Mafie

‘Ndrangheta, il pentito di Aemilia: “La cosca usò fondi umanitari con l’aiuto di un faccendiere e senatrice centrodestra”

Nel corso dell'udienza del processo per i delitti del 1992 in Emilia Romagna, il collaboratore di giustizia a sorpresa ha parlato di "un sistema che si appoggiava a un garante venezuelano". Contro di lui, intervenendo in videoconferenza dal carcere di Opera a Milano, si è scagliato il boss Nicolino Grande Aracri: "Di suo non sa niente, non è genuino né imparziale"

“La ‘ndrangheta a Reggio Emilia si infiltrò anche nei progetti umanitari rivolti a Paesi esteri in via di sviluppo”. L’accusa è del pentito Antonio Valerio che, rispondendo agli avvocati difensori nel controinterrogatorio del processo per gli omicidi del 1992 a Reggio Emilia, ha parlato di “un sistema” che si appoggiava ad un garante venezuelano capace di accedere ai finanziamenti e ad un fiduciario milanese che gestiva una Fondazione umanitaria americana nelle quali confluivano i soldi. E non solo: per Valerio la ‘ndrangheta operò grazie anche all’aiuto di una senatrice che li aveva messi in collegamento con alcuni faccendieri coinvolti nell’affare. Alla domanda di che partito fosse, il collaboratore di giustizia ha risposto: “Forse di Forza Italia, di sicuro del centrodestra”. Ma “questi fatti sono mai stati affrontati in un’Aula di tribunale?”, hanno chiesto. “Ancora no”, la replica di Valerio.
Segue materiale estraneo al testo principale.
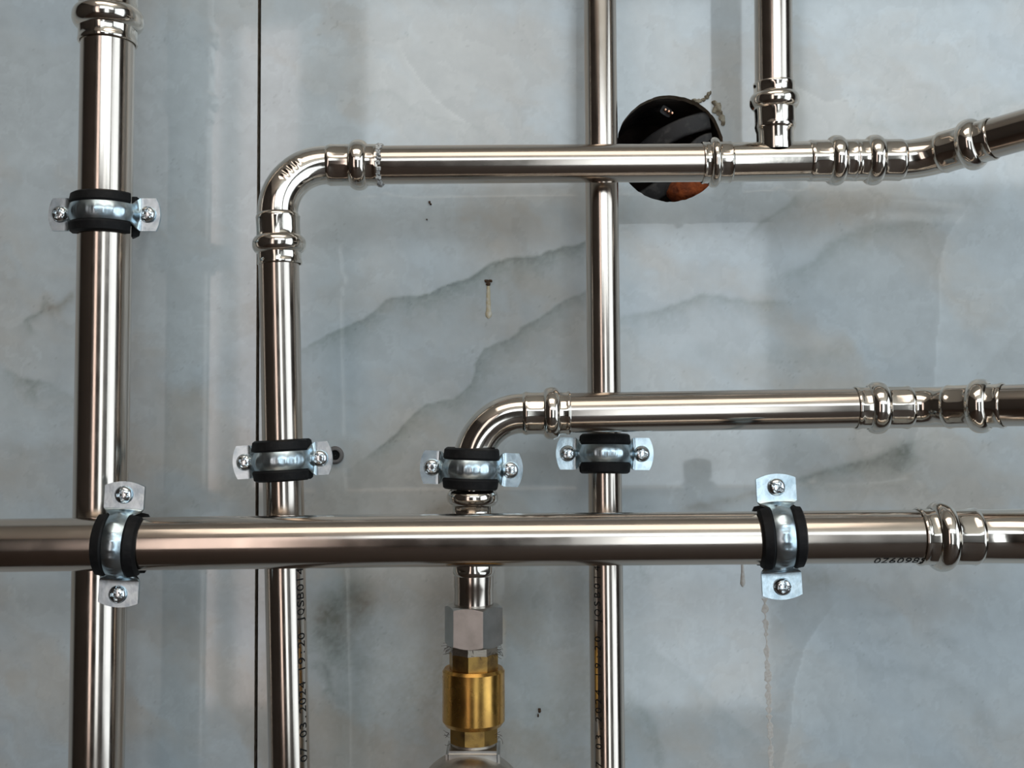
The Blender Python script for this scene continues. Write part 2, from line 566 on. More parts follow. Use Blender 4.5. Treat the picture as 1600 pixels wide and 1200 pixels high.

Nell’udienza di venerdì 17 maggio, Valerio ha risposto in video conferenza da un luogo protetto. Pochi minuti dopo, sempre in videoconferenza dal carcere di Opera a Milano, lo ha attacco in diretta il capocosca Nicolino Grande Aracri. “Non si è mai visto”, ha detto il boss “che un collaboratore di giustizia possa parlare consultando le carte sparse sul tavolo e utilizzando il telefonino per ricevere messaggi e per seguire in diretta su Facebook lo sviluppo delle udienze anche quando i giudici gli chiudono il collegamento per esigenze di riservatezza”.

La tensione è stata molto alta in Corte d’Assise e oggetto del confronto non sono state solo le dinamiche dei due omicidi Vasapollo e Ruggiero per i quali sono alla sbarra quattro personaggi importanti delle cosche cutresi: lo stesso Grande Aracri, Renato Le Rose, Antonio Ciampà e Lino Greco. La deposizione di Valerio si è soffermata sul numero di omicidi commessi da Nicolino Grande Aracri e ha confermato che, stando alle confessioni dirette del capo e a quanto saputo dai suoi più stretti collaboratori, il numero oscilla tra i settanta e i cento. Uomini di mafia delle famiglie nemiche nei paesi del crotonese, testimoni scomodi, vittime della resa dei conti a Reggio Emilia e Mantova durante gli anni Novanta. In questo contesto si è sviluppata la lotta a distanza tra Nicolino Grande Aracri e Antonio Valerio. Il primo nella sua dichiarazione spontanea ha puntato deciso sulla non attendibilità del collaboratore: “Di suo non sa niente, non è genuino né imparziale. E’ un bugiardo che si è solo studiato i verbali di quell’altro bugiardo di collaboratore che è Angelo Salvatore Cortese”. Il secondo ha replicato attaccando la cosca e il suo capo di Cutro a 360 gradi. Lo fa, dice, “perché vorrei che le mie parole fossero utili per spingere altri ‘ndranghetisti a ravvedersi”.